The current mantra at General
Motors: Everybody and everything look sharp and attractive for the coming IPO. During the sprucing-up operations, there are times when someone at RenCen sighs: “Maybe we should have gotten rid of Opel after all.”
Opel is a big black eye in GM’s lifted face. The
European car
market is in decline. Opel’s sales decline even faster. Opel is losing market share. Maybe selling fewer cars is the solution,
because Opel loses $483 on each vehicle they sell, says the
Wall Street Journal.
While GM posted a second-quarter profit of $1.3 billion, Opel delivered a $200m deficit. In the first quarter,
it was $500m.
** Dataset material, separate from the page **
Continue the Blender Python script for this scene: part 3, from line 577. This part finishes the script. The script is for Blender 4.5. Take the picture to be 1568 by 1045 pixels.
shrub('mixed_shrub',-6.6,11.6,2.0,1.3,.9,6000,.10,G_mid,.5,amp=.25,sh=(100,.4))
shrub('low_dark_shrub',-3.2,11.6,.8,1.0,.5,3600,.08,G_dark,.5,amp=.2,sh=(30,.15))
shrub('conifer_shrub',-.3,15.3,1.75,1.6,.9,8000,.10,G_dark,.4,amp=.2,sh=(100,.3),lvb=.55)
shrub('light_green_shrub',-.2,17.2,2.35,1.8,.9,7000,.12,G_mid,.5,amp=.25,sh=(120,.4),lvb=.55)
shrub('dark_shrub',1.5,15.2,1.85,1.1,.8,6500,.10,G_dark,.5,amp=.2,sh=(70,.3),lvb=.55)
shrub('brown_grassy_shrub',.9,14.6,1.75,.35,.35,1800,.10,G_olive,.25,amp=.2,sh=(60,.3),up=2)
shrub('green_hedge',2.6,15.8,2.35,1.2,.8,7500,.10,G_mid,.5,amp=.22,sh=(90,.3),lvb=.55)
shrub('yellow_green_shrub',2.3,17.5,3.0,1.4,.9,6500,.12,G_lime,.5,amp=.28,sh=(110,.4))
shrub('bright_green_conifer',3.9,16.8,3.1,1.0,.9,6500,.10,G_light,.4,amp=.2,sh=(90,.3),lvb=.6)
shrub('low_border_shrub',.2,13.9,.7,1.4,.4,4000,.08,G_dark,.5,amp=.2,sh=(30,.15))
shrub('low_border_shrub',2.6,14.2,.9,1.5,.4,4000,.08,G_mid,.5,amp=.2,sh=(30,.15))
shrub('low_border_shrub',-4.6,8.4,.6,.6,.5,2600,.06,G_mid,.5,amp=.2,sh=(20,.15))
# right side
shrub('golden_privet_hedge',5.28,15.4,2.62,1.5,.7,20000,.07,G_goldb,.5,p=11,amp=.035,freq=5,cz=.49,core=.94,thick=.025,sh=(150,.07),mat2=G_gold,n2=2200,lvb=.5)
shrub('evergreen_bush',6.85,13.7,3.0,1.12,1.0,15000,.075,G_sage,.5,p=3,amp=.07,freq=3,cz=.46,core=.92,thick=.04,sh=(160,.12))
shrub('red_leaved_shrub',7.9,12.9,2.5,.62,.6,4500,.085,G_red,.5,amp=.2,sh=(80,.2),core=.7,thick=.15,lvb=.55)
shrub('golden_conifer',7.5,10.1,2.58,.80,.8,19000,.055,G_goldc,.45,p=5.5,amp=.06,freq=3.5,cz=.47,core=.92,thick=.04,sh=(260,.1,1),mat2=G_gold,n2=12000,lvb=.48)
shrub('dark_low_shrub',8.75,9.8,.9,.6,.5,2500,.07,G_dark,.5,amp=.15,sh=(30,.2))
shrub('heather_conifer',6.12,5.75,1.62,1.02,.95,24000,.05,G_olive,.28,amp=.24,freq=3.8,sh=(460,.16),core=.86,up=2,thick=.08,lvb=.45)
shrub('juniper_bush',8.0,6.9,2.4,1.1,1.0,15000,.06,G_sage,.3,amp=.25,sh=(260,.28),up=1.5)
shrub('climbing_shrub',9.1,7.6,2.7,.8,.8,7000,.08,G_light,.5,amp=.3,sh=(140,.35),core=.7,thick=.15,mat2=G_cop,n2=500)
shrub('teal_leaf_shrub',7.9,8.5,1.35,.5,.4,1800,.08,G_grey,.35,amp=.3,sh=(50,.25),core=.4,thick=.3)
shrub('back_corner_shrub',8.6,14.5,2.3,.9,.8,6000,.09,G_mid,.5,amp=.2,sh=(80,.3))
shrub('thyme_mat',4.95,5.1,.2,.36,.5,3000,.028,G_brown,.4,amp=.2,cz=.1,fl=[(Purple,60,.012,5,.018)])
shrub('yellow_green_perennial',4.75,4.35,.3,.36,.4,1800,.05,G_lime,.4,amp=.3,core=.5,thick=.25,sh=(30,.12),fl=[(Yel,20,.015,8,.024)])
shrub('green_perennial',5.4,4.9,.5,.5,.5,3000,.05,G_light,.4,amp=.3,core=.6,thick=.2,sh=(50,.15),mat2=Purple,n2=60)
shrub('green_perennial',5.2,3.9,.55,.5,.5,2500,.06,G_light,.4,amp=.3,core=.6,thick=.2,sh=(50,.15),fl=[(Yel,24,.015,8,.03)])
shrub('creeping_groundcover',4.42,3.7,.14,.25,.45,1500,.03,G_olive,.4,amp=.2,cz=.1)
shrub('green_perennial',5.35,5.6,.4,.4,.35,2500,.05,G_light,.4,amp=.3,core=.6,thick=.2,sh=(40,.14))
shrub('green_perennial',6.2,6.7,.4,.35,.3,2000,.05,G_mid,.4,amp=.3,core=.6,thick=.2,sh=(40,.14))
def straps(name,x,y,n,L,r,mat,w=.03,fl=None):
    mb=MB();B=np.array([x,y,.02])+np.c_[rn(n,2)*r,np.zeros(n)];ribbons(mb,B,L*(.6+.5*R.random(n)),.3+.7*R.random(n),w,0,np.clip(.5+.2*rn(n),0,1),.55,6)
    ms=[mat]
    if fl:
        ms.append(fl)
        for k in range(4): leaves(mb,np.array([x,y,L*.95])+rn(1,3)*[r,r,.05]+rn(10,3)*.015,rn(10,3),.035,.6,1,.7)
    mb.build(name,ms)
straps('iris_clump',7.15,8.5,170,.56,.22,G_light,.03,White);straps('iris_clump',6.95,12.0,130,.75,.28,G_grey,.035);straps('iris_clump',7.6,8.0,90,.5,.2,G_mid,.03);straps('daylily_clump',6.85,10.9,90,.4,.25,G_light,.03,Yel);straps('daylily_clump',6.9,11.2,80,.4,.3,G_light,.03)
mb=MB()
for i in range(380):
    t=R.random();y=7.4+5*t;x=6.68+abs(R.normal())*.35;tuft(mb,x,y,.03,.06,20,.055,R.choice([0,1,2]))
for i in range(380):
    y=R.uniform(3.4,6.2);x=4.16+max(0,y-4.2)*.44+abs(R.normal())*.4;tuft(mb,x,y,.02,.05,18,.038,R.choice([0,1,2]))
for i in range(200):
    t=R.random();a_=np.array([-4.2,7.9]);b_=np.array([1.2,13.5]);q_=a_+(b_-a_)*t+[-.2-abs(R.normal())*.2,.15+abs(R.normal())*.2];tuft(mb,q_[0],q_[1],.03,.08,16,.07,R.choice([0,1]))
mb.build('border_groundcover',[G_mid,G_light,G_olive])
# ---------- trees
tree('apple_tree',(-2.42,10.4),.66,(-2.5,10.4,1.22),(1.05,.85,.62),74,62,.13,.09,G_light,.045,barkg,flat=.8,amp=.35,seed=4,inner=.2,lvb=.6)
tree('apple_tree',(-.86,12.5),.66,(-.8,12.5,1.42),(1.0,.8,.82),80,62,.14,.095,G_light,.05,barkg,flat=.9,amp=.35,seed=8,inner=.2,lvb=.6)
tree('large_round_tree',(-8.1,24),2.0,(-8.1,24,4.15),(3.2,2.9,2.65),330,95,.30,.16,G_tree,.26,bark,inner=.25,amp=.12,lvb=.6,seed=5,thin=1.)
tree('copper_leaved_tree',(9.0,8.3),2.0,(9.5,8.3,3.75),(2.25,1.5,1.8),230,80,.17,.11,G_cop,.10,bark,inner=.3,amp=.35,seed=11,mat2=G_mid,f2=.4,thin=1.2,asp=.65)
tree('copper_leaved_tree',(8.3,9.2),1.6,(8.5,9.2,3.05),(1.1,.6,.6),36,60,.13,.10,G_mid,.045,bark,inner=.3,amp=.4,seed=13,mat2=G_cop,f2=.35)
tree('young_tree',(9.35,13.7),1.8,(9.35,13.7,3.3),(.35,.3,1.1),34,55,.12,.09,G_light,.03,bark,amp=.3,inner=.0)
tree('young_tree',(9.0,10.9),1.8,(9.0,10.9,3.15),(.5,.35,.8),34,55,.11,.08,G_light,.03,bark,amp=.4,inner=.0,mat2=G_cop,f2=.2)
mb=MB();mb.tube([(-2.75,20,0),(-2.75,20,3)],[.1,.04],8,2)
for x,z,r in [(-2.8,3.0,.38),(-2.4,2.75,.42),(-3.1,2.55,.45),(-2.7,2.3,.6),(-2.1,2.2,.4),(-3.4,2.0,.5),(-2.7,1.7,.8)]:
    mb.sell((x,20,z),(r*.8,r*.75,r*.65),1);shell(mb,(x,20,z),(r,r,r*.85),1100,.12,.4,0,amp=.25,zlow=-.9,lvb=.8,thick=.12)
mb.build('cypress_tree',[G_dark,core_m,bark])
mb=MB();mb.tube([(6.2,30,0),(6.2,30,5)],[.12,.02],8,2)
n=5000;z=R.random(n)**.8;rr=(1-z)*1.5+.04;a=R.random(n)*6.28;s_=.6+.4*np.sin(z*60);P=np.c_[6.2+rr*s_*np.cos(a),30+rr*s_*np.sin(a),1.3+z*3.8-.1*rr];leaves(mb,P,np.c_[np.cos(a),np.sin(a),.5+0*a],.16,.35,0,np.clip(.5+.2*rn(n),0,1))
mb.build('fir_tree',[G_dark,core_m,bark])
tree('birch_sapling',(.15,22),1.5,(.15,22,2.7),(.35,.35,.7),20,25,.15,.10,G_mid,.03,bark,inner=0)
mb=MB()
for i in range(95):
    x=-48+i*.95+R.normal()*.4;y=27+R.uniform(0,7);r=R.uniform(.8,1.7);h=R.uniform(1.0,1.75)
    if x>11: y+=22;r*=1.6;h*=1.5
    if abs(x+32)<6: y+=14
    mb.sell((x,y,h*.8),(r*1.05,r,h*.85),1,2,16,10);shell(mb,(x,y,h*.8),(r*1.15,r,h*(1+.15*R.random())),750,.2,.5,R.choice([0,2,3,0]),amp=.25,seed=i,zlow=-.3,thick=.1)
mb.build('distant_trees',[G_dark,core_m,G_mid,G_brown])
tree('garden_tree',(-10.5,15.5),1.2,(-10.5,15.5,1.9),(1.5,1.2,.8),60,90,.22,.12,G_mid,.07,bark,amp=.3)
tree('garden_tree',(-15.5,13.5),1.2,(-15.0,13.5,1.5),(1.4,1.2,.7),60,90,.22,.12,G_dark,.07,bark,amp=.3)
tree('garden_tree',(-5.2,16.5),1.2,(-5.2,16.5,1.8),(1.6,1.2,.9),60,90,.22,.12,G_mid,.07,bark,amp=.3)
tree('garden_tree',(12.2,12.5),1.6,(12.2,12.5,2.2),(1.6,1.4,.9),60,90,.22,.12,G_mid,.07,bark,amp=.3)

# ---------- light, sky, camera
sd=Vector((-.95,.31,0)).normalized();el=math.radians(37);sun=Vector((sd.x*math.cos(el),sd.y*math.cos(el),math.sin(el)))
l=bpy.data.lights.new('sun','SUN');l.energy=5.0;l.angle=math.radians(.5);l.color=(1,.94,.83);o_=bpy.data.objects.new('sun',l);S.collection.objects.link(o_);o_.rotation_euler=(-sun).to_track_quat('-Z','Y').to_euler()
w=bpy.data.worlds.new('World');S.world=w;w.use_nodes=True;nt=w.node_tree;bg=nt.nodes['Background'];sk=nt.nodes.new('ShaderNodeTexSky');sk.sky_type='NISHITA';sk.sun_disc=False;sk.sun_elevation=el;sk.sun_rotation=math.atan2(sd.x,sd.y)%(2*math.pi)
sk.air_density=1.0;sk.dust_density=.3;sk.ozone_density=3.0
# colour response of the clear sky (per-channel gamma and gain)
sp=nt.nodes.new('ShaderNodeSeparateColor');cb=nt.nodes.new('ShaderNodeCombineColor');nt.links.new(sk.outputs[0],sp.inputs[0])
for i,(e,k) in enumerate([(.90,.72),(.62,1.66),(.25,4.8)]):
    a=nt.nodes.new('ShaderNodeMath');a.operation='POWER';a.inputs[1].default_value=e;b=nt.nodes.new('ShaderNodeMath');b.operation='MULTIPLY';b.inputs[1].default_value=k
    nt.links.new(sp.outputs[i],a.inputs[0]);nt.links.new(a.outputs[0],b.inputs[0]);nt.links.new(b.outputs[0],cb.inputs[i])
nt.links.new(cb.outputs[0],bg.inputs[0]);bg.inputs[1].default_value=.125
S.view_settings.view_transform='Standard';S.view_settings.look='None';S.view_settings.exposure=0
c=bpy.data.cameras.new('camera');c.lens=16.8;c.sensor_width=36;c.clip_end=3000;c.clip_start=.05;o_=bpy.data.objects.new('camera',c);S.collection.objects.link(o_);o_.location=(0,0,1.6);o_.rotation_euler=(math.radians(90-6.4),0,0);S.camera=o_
When the year is over, Opel may have lost more than $1b. Letting 8,000 people go does not come cheap in Europe.
Opel’s
Nick Reilly is positive that Opel will break even by 2011 and turn a profit in 2012. For a good laugh, Reilly adds that Opel may be profitable earlier should European car sales rebound more quickly than expected. Nobody believes
it.
In Germany, Opel’s market share sunk to 7.7 percent from 9 percent in 2009. Across Western Europe, Opel’s share fell to 7 percent through the first six months of the year, down from 7.4 percent last year.
“They’re going to have a hard time in stock promotion road shows in discussing why, when they were divesting as much as they could, they didn’t sell Opel,” said Scott Sweet, senior managing partner of IPO Boutique, a Tampa, Fla., IPO advisory firm.